Cheris and Jerry also brought up a grandson, Cody Sims, who now teaches math at Anadarko High.
With seven hungry mouths to feed (eight, counting Jerry’s), she had no choice but to perfect her culinary skills.
“We always had kids at our house. We had to have a café to feed that bunch,” she quipped, adding, “They were good kids; I didn’t have time to spoil ’em rotten.”
The oldest child, Richard, died young. While on his way to work at Halliburton, he was involved in a traffic accident in Marlow when his car was struck by a drunken driver.
Darla is married to Marlow graduate Roland Coon, and they make their home in Ninnekah. James lives in Moore and attends Oklahoma City Community College. Lisa Young is a Duncan resident; and the other two triplets, Tina Wenzel and Sheila Shook, live in Ninnekah.

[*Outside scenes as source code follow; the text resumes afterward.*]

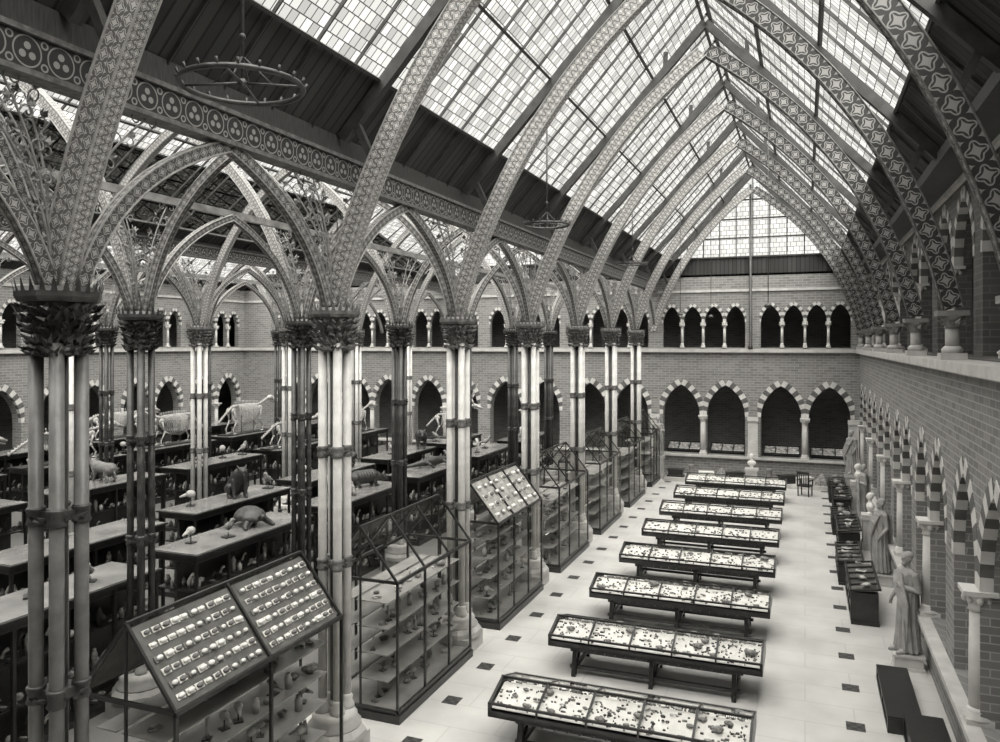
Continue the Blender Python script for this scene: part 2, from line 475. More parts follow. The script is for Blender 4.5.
def wall_side(name, org, sd, nd, length, lower, upper, rz, ru=(0.45, UZS, UZA), ringu=None, pu=None, course=8.95, uo=0.0, um=None, poff=0.55):
    arcade_wall(name, org, sd, nd, length, [(c, LHW, 1.1, LZS, LZA) for c in lower], 0, 6.05, 0.55, BRICK)
    o = Vector(org); s = Vector(sd); n = Vector(nd); ou = o-n*uo
    arcade_wall(name, ou, sd, nd, length, [(c, ru[0], UB, ru[1], ru[2]) for c in upper], 6.05, EZ, 0.3, um or BRICK)
    for c in lower:
        p = o+s*c+Vector((0,0,LZS))
        if -80 < proj(*p)[0] < 1100:
            t = trim(RING_L, 'pointed arch ring of alternating pale and dark voussoirs'); t.location = p; t.rotation_euler = (0,0,rz)
    for c in upper:
        p = ou+s*c+Vector((0,0,ru[1]))
        if -80 < proj(*p)[0] < 1100:
            t = trim(ringu or RING_U, 'small pointed gallery arch ring in pale stone'); t.location = p; t.rotation_euler = (0,0,rz)
    def posts(og, cs, proto, z, off, nn):
        for a, b in zip(cs, cs[1:]):
            if b-a < 2.2*off:
                p = og+s*((a+b)/2)+n*nn+Vector((0,0,z))
                if -80 < proj(*p)[0] < 1100: put(proto, p)
    posts(o, lower, protoL, 1.1, 1.02, 0.0)
    posts(ou, upper, pu or protoU, UB, poff, 0.0)
    for (og, z, hgt, dp) in ((ou, 6.05, 0.16, 0.2+uo), (o, 1.0, 0.10, 0.22), (ou, course, 0.12, 0.08)):
        mb = MB(); a = og+Vector((0,0,z)); p = [a, a+s*length, a+s*length+n*dp, a+n*dp]
        q = [x+Vector((0,0,hgt)) for x in p]
        mb.add(p+q, [(0,1,2,3),(7,6,5,4),(0,4,5,1),(1,5,6,2),(2,6,7,3),(3,7,4,0)])
        trim(mb.mesh('ledge', STONE), 'projecting pale stone string course along the wall')

def centres(y_cols, offs):
    return [c for y in y_cols for c in [y+o for o in offs]]
ycols = [5.8+BAY*i for i in range(-1, 7)]
lo = [y-Y0 for y in centres(ycols, (1.3, 3.4))]
up = [y-Y0 for y in centres(ycols, (0.85, 1.85, 2.85, 3.85))]
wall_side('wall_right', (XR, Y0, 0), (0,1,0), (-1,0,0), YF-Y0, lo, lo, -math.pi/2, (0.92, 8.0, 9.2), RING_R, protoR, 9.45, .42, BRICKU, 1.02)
wall_side('wall_left', (XL, Y0, 0), (0,1,0), (1,0,0), YF-Y0, lo, up, math.pi/2)
lc = []; uc = []
xs = [-6.9+4.6*k for k in range(-5, 2)]
for x in xs:
    if x+3.4 < XR+0.1 and x+1.1 > XL+0.3:
        lc += [x+1.25-XL, x+3.35-XL]; uc += [x+0.8-XL, x+1.8-XL, x+2.8-XL, x+3.8-XL]
wall_side('wall_back', (XL, YF, 0), (1,0,0), (0,-1,0), XR-XL+.45, sorted(lc), sorted(uc), 0)

def boxobj(name, b, mat, label=None):
    mb = MB(); mb.box(*b); me = mb.mesh(name, mat)
    if name.startswith('trim'): return trim(me, label)
    return struct(name, me)
boxobj('wall_right', (XR+3.5, XR+3.7, Y0, YF+3.7, 0, EZ), BRICKD)
boxobj('wall_left', (XL-3.7, XL-3.5, Y0, YF+3.7, 0, EZ), BRICKD)
boxobj('wall_back', (XL-3.7, XR+3.7, YF+3.5, YF+3.7, 0, EZ), BRICKD)
boxobj('wall_front', (XL-3.7, XR+3.7, Y0-0.2, Y0, 0, 15), BRICK)
boxobj('floor', (XL-3.7, XR+3.7, Y0, YF+3.7, -0.2, 0), FLOOR)
for b in ((XR+.35, XR+3.5, Y0, YF+3.5, 5.75, 6.0), (XL-3.5, XL-.35, Y0, YF+3.5, 5.75, 6.0), (XL-3.5, XR+3.5, YF+.35, YF+3.5, 5.75, 6.0)):
    boxobj('floor', b, WOOD2)
for b in ((XR, XR+3.7, Y0, YF+3.7, EZ, EZ+.1), (XL-3.7, XL, Y0, YF+3.7, EZ, EZ+.1), (XL-3.7, XR+3.7, YF, YF+3.7, EZ, EZ+.1)):
    boxobj('ceiling', b, BOARD)
for x in (-6.9, -2.3, 2.05):
    mb = MB(); mb.box(x-.22, x+.22, YF-.12, YF-.001, 1.1, 3.0); mb.box(x-.24, x+.24, YF-.2, YF-.001, 2.8, 3.0); mb.box(x-.24, x+.24, YF-.2, YF-.001, 1.1, 1.25)
    trim(mb.mesh('pier', STONE_W), 'broad pale stone pier between the ground arches')

# ------------------------------------------------------------------ roofs
def slope(A, B, y0, y1, split):
    ax, az = A; bx, bz = B; sx, sz = ax+(bx-ax)*split, az+(bz-az)*split
    Lb = math.hypot(sx-ax, sz-az); Lg = math.hypot(bx-sx, bz-sz)
    mb = MB(); mb.add([(ax,y0,az),(ax,y1,az),(sx,y1,sz),(sx,y0,sz)], [(0,1,2,3)], 0, False, [[(y0,0),(y1,0),(y1,Lb),(y0,Lb)]])
    struct('ceiling', mb.mesh('boards', BOARD, False))
    mb = MB(); mb.add([(sx,y0,sz),(sx,y1,sz),(bx,y1,bz),(bx,y0,bz)], [(0,1,2,3)], 0, False, [[(y0,0),(y1,0),(y1,Lg),(y0,Lg)]])
    window(mb.mesh('glazing', GLAZE, False))
def roof(xa, xb, rz, split, y0, y1, np=3, nr=5, rw=.028, pw=.06):
    xc = (xa+xb)/2
    for e in (xa, xb):
        slope((e, EZ), (xc, rz), y0, y1, split)
        mb = MB(); dx, dz = xc-e, rz-EZ; L = math.hypot(dx, dz); nx, nz = (dz/L, -dx/L)
        if nz > 0: nx, nz = -nx, -nz
        y = y0+BAY/nr
        while y < y1:
            o = 0.04
            mb.beam((e+nx*o, y, EZ+nz*o), (xc+nx*o, y, rz+nz*o), rw, 0.05, 0, up=(nx,0,nz)); y += BAY/nr
        for i in range(np+1):
            f = split+(0.97-split)*i/np; o = 0.06
            px, pz = e+dx*f+nx*o, EZ+dz*f+nz*o
            mb.beam((px, y0, pz), (px, y1, pz), pw, 0.07, 0, up=(nx,0,nz))
        trim(mb.mesh('rafters', WOOD2), 'dark timber rafters and purlins under the roof glazing')
roof(XN, XR, RZ, 0.17, Y0, YF, 3, 5, .024, .05)
roof(-18.2, XN, 13.8, 0.08, Y0, YF, 2, 4)
roof(XL, -18.2, 14.4, 0.08, Y0, YF, 3, 4)
def gable(xa, xb, rz):
    xc = (xa+xb)/2; mb = MB()
    z1 = 10.6; f = (z1-EZ)/(rz-EZ); xl = xa+(xc-xa)*f; xr = xb+(xc-xb)*f
    mb.add([(xa,YF,EZ),(xb,YF,EZ),(xr,YF,z1),(xl,YF,z1)], [(0,1,2,3)], 0, False, [[(xa,0),(xb,0),(xr,1),(xl,1)]])
    struct('wall_back', mb.mesh('gable', BOARD, False))
    g = MB(); g.add([(xl,YF,z1),(xr,YF,z1),(xc,YF,rz)], [(0,1,2)], 0, False, [[(xl,z1),(xr,z1),(xc,rz)]])
    window(g.mesh('gable_glass', GLAZE2, False), 'triangular gable window of white glass with dark bars')
    b = MB(); n = 10
    for i in range(1, n):
        x = xl+(xr-xl)*i/n; zt = rz-(rz-z1)*abs(x-xc)/(xr-xc)
        b.beam((x,YF-.05,z1),(x,YF-.05,zt), 0.04, 0.05)
    for z in (z1, z1+.9, z1+1.8, z1+2.7):
        w = (xr-xc)*(rz-z)/(rz-z1); b.beam((xc-w,YF-.06,z),(xc+w,YF-.06,z), 0.06, 0.07)
    b.beam((xl,YF-.08,z1),(xc,YF-.08,rz),.12,.2); b.beam((xr,YF-.08,z1),(xc,YF-.08,rz),.12,.2)
    trim(b.mesh('gable_bars', WOOD2), 'dark bars of the gable window')
gable(XN, XR, RZ); gable(-18.2, XN, 13.8); gable(XL, -18.2, 14.4)

# ------------------------------------------------------------------ ribs
def bez(p0, p1, p2, n=18, t0=0.0):
    r = []
    for i in range(n+1):
        t = t0+(1-t0)*i/n
        r.append(((1-t)**2*p0[0]+2*t*(1-t)*p1[0]+t*t*p2[0], (1-t)**2*p0[1]+2*t*(1-t)*p1[1]+t*t*p2[1]))
    return r
AP = 13.6
def half_arch(right):
    rb = MB(); ed = MB()
    P = bez((-4.5, 7.05), (-3.62, 11.05) if right else (-3.36, 11.05), (0, AP), 24)
    if right: P = [(-x, z) for x, z in P][::-1]
    inn, out = rb.rib(P, 0.19, 0.30, 'X')
    for ring in (inn, out):
        for o in (-.1, .1): ed.tube([(q.x, o, q.y) for q in ring], 0.015, 5)
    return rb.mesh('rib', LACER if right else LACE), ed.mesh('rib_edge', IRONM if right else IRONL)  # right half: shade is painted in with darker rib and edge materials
R1, E1 = half_arch(False); R2, E2 = half_arch(True)
truss = MB()
for s in (-1, 1):
    truss.beam((s*4.45,0,EZ+.0),(0,0,RZ-.35),.14,.18)
    for (a, b) in (((3.9,9.2),(4.3,9.7)), ((1.0,13.2),(1.0,13.6))):
        truss.beam((s*a[0],0,a[1]+.1),(s*b[0]*.98,0,b[1]+.25),.10,.10)
truss = truss.mesh('truss', WOOD2)
first = None
for y in YS:
    if first is None:
        t = thing('roof_arch', 'pointed iron roof arch with stencilled leaf pattern spanning the nave', 'roof arch', (XC, y, 0), group='nave roof arches')
        part(t, 'rib', R1); part(t, 'rib', R2, label='rib with star stencils, shade painted into its darker colours'); part(t, 'edge_moulding', E1); part(t, 'edge_moulding', E2); part(t, 'rafter', truss); first = t
    else: clone(first, (XC, y-(.25 if y > 38 else 0), 0))

def small_arch(half, z0, apex, w, d, plane, mat):
    H = apex-z0; rb = MB(); ed = MB()
    L = bez((-half, z0), (-half*.80, z0+H*.68), (0, apex), 12); R = [(-x, z) for x, z in L][::-1]
    for pts in (L, R):
        inn, out = rb.rib(pts, w, d, plane)
        for ring in (inn, out):
            for o in (-w/2, w/2):
                ed.tube([((q.x, o, q.y) if plane == 'X' else (o, q.x, q.y)) for q in ring], 0.014, 4)
    return rb.mesh('rib', mat), ed.mesh('rib_edge', IRONL)
def arch_run(xs_ys, half, apex, w, d, plane, mat, label, group):
    rb, ed = small_arch(half, 7.05, apex, w, d, plane, mat); base = None
    for (x, y) in xs_ys:
        if base is None:
            base = thing('aisle_arch', label, 'arch', (x, y, 0), group=group); part(base, 'rib', rb); part(base, 'edge_moulding', ed)
        else: clone(base, (x, y, 0))
def vis(x, y, z=8, m=-160): return m < proj(x, y, z)[0] < 1150
mids = [(a+b)/2 for a, b in zip(YS, YS[1:])]
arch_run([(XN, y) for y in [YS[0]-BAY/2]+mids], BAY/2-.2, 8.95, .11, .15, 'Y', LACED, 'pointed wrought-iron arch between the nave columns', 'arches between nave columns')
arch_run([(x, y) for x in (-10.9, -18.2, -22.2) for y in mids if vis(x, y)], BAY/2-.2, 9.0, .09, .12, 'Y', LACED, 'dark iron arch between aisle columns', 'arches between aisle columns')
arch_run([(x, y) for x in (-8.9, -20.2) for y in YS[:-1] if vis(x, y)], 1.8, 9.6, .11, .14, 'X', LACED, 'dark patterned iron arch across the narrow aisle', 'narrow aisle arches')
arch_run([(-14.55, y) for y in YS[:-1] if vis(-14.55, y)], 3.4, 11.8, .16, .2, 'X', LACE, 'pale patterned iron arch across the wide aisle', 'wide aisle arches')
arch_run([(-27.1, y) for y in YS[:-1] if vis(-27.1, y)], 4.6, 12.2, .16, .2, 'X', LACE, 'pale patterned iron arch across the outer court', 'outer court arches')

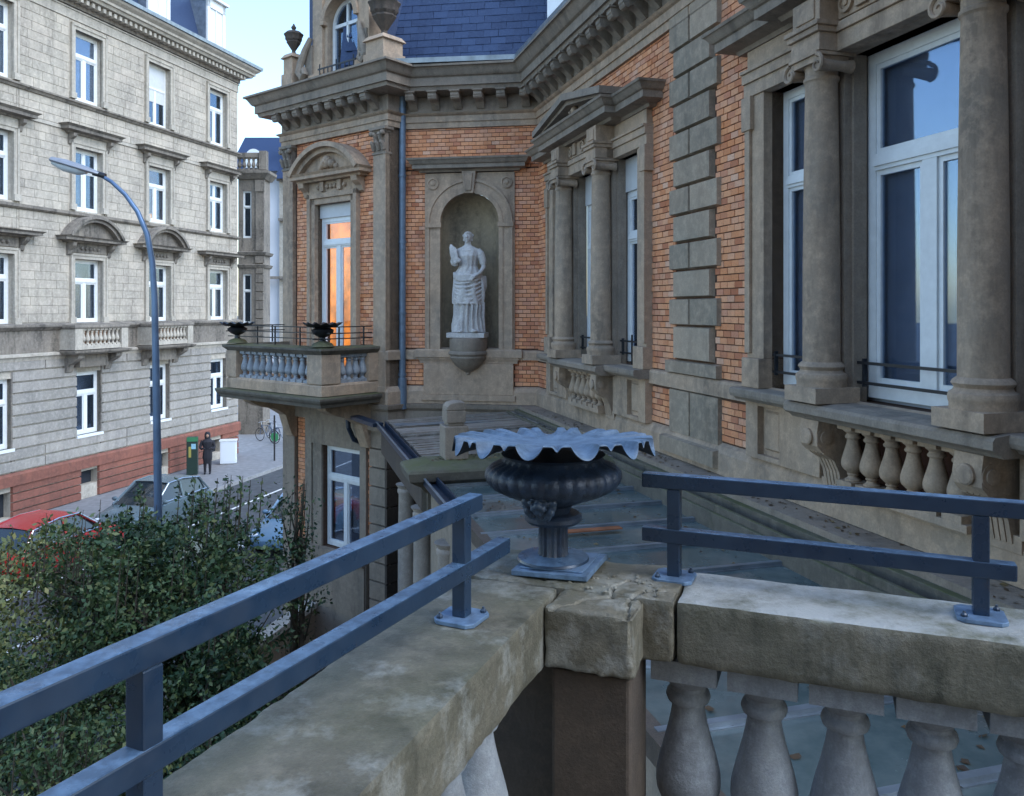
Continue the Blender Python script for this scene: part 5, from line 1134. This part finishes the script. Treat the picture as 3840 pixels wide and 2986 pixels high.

The Browns, who recently celebrated their 50th wedding anniversary, have nine grandchildren altogether, as well as a great-grandchild.
Tired, but happy
In addition to her job at the nutrition site, Cheris spends around three hours a week as housekeeper for the Sommerset Retirement Home in Rush Springs. In this position, she tidies up the home’s public areas once a week.
She stays busy throughout the day, but when she does finally get home late in the afternoon, she collapses into her easy chair and watches TV until sleep overtakes her.
Leisure activities include sewing, making baby quilts, and losing herself in novels and mysteries. Then there’s shopping and browsing through garage sales.
Cheris is a member of Friends of the Library in Rush and is active in the Monarch Club, a group that meets monthly and awards a scholarship to a high school senior each spring. She also participates in her community’s chapter of the Red Hat Society and is an active member of the Southern Baptist Church in Rush.
Despite her amazing vitality, Cheris does fall victim to fatigue at times; but it would take more than a little temporary weariness to dampen her spirits.
“I have no complaints with life,” she observed.